Set problem >> Copy out exactly the lines from the first line of the material below through the line containing "sc = bpy.context.scene", and nothing beyond them.

Data block >>

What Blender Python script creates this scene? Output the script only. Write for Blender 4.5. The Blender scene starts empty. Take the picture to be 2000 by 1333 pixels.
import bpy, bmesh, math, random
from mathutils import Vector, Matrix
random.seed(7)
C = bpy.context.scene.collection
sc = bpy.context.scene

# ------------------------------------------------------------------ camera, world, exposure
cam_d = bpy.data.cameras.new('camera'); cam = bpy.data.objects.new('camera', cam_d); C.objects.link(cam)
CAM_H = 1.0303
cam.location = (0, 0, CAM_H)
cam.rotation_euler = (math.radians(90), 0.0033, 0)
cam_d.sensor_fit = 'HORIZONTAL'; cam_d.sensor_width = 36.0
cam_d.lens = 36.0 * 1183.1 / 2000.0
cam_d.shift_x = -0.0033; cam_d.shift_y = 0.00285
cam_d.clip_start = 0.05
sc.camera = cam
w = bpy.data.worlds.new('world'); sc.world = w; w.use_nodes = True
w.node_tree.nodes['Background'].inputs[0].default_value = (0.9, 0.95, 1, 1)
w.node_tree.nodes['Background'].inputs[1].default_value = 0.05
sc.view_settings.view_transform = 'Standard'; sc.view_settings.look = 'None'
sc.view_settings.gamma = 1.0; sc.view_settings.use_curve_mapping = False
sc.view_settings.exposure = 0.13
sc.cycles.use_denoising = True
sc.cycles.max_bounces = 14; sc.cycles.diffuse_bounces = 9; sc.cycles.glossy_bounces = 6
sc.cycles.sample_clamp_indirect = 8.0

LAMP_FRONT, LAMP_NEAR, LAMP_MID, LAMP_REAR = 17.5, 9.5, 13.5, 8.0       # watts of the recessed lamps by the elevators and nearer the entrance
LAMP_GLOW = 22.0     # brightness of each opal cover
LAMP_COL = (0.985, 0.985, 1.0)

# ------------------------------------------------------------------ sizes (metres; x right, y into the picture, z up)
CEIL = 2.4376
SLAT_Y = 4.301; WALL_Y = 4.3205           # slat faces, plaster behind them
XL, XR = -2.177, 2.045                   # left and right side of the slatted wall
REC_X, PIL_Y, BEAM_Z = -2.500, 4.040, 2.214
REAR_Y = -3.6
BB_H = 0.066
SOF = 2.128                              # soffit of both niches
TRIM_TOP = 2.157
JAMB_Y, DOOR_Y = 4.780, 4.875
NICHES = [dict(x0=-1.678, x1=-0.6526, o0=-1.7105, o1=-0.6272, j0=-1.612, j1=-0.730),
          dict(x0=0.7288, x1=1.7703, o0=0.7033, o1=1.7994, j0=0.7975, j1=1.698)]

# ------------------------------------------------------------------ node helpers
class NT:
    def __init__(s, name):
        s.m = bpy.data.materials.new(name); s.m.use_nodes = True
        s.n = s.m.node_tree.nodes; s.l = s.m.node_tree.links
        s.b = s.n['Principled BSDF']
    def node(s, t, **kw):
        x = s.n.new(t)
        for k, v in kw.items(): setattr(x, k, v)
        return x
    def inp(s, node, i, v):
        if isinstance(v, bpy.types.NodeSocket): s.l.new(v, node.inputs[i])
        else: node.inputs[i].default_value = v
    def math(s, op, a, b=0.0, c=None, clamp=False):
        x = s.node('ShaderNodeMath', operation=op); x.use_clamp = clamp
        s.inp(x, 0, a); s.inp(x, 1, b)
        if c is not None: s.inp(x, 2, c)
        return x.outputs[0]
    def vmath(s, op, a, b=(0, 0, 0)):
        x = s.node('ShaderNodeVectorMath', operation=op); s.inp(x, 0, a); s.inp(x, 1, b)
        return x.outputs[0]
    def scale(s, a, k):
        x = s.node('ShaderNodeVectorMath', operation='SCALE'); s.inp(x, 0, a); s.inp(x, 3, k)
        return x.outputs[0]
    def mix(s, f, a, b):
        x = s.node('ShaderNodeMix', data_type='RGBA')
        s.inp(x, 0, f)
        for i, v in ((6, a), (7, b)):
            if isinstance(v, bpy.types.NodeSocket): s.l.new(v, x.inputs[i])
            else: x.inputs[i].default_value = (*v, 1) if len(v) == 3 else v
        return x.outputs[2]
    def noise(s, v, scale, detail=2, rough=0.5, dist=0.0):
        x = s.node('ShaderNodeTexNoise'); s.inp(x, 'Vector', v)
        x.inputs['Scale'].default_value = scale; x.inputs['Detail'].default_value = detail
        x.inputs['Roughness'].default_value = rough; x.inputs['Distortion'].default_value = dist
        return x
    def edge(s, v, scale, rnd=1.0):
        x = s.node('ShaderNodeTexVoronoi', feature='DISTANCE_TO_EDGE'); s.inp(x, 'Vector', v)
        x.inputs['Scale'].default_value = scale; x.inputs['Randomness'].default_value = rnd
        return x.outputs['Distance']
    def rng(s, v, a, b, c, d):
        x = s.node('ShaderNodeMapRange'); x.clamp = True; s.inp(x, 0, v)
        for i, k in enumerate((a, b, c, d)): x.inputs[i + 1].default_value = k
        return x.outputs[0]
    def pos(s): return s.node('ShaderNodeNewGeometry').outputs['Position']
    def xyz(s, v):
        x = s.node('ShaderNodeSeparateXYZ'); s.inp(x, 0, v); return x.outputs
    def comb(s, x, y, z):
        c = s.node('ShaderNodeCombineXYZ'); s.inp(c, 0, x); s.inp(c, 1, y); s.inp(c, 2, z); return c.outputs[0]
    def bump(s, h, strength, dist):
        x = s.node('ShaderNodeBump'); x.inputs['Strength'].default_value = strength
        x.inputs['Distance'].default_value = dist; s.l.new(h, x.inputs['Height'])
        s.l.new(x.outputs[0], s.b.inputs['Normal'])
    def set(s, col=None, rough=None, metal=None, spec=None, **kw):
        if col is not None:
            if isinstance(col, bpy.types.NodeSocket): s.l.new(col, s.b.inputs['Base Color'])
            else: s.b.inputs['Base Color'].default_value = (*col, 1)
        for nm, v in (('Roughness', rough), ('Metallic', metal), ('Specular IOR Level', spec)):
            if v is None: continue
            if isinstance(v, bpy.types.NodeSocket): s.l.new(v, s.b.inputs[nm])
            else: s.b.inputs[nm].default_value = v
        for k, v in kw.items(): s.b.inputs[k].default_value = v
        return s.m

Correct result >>
What Blender Python script creates this scene? Output the script only. Write for Blender 4.5. The Blender scene starts empty. Take the picture to be 2000 by 1333 pixels.
import bpy, bmesh, math, random
from mathutils import Vector, Matrix
random.seed(7)
C = bpy.context.scene.collection
sc = bpy.context.scene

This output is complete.